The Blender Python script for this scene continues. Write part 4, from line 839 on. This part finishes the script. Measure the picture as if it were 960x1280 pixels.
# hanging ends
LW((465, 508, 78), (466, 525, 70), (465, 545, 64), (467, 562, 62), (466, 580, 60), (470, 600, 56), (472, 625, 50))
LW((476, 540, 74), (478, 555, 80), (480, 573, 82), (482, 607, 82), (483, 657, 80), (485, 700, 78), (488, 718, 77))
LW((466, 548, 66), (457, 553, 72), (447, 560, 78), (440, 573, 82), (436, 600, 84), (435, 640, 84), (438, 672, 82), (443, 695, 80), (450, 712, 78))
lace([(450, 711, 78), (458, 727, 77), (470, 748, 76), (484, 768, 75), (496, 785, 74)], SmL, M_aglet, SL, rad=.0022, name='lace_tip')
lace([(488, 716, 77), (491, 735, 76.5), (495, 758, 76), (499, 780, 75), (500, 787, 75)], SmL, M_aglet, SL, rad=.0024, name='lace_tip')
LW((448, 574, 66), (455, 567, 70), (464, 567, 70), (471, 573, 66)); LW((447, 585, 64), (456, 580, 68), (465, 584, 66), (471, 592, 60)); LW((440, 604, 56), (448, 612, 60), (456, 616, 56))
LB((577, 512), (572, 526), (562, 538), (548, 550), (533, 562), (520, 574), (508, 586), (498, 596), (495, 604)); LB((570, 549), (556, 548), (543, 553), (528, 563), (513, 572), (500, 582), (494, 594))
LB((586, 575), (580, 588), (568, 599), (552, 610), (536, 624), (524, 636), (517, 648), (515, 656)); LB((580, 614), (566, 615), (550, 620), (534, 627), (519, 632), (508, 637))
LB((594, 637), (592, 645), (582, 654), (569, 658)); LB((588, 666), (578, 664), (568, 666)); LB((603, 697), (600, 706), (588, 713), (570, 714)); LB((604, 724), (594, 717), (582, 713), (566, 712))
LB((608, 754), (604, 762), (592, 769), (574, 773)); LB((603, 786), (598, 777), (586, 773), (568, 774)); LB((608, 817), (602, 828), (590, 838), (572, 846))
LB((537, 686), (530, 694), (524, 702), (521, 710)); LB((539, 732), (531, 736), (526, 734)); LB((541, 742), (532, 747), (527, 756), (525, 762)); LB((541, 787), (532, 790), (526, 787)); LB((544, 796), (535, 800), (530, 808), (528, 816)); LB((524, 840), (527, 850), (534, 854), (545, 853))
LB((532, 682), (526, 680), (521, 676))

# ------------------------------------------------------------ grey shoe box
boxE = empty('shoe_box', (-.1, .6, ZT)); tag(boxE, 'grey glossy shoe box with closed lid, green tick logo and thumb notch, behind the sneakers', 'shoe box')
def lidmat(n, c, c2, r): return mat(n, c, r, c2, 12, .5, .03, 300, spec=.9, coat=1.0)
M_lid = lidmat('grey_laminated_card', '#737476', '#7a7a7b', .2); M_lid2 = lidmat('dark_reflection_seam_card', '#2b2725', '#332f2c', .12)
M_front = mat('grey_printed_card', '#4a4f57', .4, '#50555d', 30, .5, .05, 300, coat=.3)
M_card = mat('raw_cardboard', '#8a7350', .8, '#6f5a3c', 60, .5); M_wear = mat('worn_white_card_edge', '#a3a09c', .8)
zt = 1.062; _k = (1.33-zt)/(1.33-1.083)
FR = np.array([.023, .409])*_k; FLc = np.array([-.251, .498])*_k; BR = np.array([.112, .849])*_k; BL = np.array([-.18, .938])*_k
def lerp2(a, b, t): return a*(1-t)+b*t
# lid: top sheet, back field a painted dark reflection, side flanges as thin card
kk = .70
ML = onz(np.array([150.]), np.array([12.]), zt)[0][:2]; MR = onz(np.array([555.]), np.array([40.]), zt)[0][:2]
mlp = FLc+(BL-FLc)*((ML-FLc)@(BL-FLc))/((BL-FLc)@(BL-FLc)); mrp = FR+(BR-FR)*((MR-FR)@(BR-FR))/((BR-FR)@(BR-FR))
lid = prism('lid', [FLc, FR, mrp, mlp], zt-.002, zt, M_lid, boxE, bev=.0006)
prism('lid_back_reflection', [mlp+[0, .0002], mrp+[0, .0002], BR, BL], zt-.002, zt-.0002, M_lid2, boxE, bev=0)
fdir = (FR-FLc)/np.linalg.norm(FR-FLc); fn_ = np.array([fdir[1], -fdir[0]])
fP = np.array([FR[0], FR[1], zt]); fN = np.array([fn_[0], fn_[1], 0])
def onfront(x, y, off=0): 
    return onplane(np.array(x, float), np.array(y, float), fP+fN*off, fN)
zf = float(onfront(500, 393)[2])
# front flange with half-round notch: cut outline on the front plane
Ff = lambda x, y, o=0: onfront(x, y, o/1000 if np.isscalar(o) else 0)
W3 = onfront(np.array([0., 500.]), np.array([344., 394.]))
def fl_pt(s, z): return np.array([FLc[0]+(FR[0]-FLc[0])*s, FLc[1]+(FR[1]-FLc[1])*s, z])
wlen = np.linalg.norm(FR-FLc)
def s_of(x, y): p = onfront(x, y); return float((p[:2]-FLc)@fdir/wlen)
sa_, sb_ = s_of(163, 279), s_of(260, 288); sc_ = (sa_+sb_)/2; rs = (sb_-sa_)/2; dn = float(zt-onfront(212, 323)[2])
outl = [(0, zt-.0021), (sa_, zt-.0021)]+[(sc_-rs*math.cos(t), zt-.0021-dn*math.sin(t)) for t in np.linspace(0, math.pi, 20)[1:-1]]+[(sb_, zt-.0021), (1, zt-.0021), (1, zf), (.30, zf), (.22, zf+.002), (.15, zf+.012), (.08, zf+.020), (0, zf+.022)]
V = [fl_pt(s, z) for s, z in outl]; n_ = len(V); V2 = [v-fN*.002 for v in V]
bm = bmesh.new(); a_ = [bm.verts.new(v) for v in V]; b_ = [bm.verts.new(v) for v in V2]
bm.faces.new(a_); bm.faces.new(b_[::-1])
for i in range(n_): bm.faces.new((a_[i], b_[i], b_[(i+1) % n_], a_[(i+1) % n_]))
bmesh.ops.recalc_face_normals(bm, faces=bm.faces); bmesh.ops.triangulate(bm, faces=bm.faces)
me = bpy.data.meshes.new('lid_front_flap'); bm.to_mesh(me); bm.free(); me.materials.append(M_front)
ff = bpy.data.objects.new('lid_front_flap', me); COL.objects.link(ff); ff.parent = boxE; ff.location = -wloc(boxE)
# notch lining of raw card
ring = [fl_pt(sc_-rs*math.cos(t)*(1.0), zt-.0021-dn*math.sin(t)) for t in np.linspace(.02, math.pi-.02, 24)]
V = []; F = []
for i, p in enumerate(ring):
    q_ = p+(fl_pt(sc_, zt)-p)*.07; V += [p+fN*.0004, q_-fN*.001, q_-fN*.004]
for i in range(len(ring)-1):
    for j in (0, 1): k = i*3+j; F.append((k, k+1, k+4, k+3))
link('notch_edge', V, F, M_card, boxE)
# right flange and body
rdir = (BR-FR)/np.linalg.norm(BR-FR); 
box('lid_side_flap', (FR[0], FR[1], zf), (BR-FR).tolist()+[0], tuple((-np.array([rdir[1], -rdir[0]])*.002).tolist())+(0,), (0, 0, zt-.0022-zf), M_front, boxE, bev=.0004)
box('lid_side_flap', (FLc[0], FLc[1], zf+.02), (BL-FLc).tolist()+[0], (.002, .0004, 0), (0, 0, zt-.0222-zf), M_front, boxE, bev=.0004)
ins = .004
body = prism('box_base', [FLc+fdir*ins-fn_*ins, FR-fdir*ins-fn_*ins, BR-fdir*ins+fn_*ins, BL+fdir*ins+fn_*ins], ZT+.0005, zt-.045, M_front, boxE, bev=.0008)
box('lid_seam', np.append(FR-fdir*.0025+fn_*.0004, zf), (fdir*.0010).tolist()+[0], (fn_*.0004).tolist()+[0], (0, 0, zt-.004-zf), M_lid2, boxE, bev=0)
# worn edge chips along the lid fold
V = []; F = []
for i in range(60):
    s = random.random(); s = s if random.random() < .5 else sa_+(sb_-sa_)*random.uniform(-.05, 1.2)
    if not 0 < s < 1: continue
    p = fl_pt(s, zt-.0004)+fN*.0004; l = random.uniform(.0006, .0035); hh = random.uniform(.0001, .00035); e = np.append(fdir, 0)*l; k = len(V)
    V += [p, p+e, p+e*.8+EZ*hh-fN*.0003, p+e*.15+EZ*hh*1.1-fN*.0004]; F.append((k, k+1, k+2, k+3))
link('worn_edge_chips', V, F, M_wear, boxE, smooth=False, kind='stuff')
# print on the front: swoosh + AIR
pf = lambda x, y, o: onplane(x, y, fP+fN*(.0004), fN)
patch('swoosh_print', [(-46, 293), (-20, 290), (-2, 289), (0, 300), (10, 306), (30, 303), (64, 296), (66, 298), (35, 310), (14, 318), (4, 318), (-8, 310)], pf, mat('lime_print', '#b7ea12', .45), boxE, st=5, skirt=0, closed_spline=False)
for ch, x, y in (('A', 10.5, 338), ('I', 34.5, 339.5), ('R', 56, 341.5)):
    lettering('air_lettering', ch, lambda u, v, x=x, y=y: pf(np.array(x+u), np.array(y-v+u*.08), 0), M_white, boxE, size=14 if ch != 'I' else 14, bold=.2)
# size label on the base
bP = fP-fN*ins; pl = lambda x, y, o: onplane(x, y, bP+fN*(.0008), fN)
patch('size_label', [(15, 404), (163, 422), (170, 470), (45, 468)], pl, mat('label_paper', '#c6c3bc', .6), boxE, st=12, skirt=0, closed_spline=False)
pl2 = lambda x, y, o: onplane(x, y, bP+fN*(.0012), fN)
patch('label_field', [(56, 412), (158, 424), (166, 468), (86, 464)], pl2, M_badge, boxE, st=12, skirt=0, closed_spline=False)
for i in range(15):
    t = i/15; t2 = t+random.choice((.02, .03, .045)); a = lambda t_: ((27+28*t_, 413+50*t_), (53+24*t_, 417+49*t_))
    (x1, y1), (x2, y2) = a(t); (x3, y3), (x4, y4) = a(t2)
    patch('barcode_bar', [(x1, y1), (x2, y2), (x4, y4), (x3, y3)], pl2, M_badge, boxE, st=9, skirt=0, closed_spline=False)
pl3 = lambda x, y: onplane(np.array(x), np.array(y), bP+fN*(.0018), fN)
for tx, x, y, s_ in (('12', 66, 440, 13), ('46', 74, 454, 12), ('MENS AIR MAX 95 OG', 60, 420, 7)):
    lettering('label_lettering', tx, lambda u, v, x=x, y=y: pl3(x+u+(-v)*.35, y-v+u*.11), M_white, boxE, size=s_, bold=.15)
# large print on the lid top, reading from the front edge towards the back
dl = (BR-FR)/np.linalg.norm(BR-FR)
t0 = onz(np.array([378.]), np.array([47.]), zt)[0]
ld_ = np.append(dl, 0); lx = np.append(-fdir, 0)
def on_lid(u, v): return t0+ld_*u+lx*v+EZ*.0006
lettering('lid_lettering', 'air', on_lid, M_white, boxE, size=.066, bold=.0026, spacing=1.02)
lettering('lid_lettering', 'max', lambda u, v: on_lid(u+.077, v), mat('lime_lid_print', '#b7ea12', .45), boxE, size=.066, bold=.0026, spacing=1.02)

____

Print the listing above from its first line through the line with "LB((532, 682), (526, 680), (521, 676))", and stop there.

The Blender Python script for this scene continues. Write part 4, from line 839 on. This part finishes the script. Measure the picture as if it were 960x1280 pixels.
# hanging ends
LW((465, 508, 78), (466, 525, 70), (465, 545, 64), (467, 562, 62), (466, 580, 60), (470, 600, 56), (472, 625, 50))
LW((476, 540, 74), (478, 555, 80), (480, 573, 82), (482, 607, 82), (483, 657, 80), (485, 700, 78), (488, 718, 77))
LW((466, 548, 66), (457, 553, 72), (447, 560, 78), (440, 573, 82), (436, 600, 84), (435, 640, 84), (438, 672, 82), (443, 695, 80), (450, 712, 78))
lace([(450, 711, 78), (458, 727, 77), (470, 748, 76), (484, 768, 75), (496, 785, 74)], SmL, M_aglet, SL, rad=.0022, name='lace_tip')
lace([(488, 716, 77), (491, 735, 76.5), (495, 758, 76), (499, 780, 75), (500, 787, 75)], SmL, M_aglet, SL, rad=.0024, name='lace_tip')
LW((448, 574, 66), (455, 567, 70), (464, 567, 70), (471, 573, 66)); LW((447, 585, 64), (456, 580, 68), (465, 584, 66), (471, 592, 60)); LW((440, 604, 56), (448, 612, 60), (456, 616, 56))
LB((577, 512), (572, 526), (562, 538), (548, 550), (533, 562), (520, 574), (508, 586), (498, 596), (495, 604)); LB((570, 549), (556, 548), (543, 553), (528, 563), (513, 572), (500, 582), (494, 594))
LB((586, 575), (580, 588), (568, 599), (552, 610), (536, 624), (524, 636), (517, 648), (515, 656)); LB((580, 614), (566, 615), (550, 620), (534, 627), (519, 632), (508, 637))
LB((594, 637), (592, 645), (582, 654), (569, 658)); LB((588, 666), (578, 664), (568, 666)); LB((603, 697), (600, 706), (588, 713), (570, 714)); LB((604, 724), (594, 717), (582, 713), (566, 712))
LB((608, 754), (604, 762), (592, 769), (574, 773)); LB((603, 786), (598, 777), (586, 773), (568, 774)); LB((608, 817), (602, 828), (590, 838), (572, 846))
LB((537, 686), (530, 694), (524, 702), (521, 710)); LB((539, 732), (531, 736), (526, 734)); LB((541, 742), (532, 747), (527, 756), (525, 762)); LB((541, 787), (532, 790), (526, 787)); LB((544, 796), (535, 800), (530, 808), (528, 816)); LB((524, 840), (527, 850), (534, 854), (545, 853))
LB((532, 682), (526, 680), (521, 676))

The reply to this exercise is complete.